DIRECTIONS — How many of these lines hold the string "from"? Answer with the number only.

══ RAW DATA

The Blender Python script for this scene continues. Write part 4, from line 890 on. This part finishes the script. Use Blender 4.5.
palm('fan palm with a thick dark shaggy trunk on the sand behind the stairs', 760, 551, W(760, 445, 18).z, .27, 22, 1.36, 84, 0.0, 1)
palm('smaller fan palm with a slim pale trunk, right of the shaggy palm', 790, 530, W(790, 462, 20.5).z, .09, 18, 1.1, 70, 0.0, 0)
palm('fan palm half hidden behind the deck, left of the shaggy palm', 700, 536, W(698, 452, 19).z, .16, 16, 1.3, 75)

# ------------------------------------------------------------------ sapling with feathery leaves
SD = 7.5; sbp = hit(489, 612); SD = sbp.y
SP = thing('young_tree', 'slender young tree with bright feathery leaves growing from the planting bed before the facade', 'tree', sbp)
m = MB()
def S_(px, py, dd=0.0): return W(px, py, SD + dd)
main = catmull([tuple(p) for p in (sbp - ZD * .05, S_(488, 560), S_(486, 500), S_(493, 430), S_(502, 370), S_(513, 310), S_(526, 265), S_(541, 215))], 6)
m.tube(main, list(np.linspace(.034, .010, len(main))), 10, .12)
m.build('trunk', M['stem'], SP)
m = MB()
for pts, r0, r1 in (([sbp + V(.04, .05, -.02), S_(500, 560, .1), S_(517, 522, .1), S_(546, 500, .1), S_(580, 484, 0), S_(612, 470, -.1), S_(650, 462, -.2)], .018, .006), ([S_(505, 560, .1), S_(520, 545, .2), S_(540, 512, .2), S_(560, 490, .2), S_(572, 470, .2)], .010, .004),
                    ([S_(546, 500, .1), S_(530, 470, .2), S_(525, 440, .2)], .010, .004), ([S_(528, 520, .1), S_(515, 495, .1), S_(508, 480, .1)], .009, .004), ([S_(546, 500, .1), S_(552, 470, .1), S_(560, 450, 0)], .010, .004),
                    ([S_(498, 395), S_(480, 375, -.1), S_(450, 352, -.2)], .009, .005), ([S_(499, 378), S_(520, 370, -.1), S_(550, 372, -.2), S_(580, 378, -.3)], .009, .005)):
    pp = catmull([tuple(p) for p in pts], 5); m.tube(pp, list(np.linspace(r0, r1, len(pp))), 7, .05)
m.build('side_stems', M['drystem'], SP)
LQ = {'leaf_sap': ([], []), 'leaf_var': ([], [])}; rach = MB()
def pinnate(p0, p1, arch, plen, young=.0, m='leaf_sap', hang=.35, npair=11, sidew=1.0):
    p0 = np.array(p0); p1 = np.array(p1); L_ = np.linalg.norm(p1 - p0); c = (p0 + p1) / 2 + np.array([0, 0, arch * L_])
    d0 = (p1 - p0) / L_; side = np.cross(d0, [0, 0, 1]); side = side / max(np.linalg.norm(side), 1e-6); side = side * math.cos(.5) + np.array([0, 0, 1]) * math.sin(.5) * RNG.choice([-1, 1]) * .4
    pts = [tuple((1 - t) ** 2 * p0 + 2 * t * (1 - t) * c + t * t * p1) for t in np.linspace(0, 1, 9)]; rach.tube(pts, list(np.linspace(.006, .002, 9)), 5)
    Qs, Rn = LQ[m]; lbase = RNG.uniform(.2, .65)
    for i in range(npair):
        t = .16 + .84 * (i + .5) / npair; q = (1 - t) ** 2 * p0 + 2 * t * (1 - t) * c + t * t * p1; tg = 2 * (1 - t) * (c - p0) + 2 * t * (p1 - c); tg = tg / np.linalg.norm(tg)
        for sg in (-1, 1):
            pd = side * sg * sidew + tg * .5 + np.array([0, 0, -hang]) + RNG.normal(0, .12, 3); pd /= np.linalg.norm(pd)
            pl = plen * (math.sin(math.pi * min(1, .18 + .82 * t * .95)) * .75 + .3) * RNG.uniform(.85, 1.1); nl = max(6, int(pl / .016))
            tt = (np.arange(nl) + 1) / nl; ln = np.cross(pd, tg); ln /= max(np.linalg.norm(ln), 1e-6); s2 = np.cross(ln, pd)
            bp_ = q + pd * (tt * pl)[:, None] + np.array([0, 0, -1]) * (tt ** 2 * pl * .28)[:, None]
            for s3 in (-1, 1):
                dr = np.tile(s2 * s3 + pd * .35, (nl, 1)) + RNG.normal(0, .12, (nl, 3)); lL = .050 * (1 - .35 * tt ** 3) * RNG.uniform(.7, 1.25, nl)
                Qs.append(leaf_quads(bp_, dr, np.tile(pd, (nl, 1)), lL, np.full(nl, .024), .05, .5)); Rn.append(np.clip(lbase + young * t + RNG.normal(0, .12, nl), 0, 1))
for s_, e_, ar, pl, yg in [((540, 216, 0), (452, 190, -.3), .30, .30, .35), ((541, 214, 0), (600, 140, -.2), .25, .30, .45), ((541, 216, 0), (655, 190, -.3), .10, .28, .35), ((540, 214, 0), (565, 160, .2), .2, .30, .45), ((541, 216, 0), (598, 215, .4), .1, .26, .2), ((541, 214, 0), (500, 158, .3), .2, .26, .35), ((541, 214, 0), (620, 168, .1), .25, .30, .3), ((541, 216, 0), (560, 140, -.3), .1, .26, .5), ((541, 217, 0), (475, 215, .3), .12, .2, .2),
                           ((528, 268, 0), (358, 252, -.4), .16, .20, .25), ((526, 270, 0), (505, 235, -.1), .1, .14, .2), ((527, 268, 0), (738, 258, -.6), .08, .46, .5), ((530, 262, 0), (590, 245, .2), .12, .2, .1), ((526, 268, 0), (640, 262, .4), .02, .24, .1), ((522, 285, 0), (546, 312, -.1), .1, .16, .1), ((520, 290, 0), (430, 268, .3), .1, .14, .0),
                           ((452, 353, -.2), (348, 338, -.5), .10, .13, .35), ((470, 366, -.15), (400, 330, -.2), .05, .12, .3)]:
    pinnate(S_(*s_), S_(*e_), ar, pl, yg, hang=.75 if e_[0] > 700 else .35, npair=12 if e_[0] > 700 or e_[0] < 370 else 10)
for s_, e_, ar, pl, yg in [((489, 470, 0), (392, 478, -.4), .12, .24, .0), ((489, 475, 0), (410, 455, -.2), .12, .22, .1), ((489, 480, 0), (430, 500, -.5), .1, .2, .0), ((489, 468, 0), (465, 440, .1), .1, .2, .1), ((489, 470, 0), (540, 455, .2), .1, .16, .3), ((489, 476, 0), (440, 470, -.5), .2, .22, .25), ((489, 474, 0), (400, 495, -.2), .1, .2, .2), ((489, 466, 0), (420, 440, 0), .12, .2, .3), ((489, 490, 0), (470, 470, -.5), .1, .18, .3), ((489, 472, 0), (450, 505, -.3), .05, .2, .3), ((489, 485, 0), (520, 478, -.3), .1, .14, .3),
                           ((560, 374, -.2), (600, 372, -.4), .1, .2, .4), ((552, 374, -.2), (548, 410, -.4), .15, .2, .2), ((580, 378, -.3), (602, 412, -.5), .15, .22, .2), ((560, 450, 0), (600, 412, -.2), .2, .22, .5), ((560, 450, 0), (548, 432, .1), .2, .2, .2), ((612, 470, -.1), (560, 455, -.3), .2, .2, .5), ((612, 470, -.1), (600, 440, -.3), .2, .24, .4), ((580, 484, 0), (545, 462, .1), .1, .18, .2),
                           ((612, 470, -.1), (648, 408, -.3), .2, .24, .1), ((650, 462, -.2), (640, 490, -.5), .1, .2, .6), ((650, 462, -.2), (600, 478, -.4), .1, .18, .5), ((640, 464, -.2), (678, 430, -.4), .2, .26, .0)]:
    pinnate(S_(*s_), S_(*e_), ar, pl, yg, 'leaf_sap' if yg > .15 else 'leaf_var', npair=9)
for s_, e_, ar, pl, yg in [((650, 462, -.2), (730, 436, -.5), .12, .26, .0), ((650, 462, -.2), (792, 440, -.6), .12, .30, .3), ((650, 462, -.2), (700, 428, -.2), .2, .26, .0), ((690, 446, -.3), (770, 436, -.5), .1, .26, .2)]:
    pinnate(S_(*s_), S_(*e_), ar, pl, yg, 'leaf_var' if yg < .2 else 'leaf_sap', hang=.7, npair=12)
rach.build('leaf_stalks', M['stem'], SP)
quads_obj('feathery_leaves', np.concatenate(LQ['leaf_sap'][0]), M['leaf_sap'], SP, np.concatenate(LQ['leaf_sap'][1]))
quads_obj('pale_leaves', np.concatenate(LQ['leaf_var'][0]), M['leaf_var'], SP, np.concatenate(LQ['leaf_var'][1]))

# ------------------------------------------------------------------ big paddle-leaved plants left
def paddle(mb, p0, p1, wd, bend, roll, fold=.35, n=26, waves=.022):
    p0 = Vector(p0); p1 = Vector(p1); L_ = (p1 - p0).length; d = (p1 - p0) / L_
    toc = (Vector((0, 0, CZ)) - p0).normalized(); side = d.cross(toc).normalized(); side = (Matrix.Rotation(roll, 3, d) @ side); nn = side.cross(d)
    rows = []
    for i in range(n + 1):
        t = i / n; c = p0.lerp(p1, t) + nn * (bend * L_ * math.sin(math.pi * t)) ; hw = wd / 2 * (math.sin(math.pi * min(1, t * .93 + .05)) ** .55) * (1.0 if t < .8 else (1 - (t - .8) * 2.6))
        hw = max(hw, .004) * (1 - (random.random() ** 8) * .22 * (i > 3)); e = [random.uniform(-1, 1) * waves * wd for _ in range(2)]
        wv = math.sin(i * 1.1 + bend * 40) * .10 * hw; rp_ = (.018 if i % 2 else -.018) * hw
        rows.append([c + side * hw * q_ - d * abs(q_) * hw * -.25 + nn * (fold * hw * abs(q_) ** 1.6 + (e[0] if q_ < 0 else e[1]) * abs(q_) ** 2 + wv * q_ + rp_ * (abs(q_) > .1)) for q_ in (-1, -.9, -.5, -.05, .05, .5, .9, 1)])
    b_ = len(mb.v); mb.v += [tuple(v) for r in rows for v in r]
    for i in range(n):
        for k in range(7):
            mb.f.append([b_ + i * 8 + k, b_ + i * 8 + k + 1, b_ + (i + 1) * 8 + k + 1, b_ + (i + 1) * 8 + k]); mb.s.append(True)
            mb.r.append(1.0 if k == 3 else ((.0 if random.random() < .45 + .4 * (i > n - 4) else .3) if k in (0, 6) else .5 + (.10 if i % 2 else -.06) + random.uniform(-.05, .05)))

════

FINISHED ANSWER — 2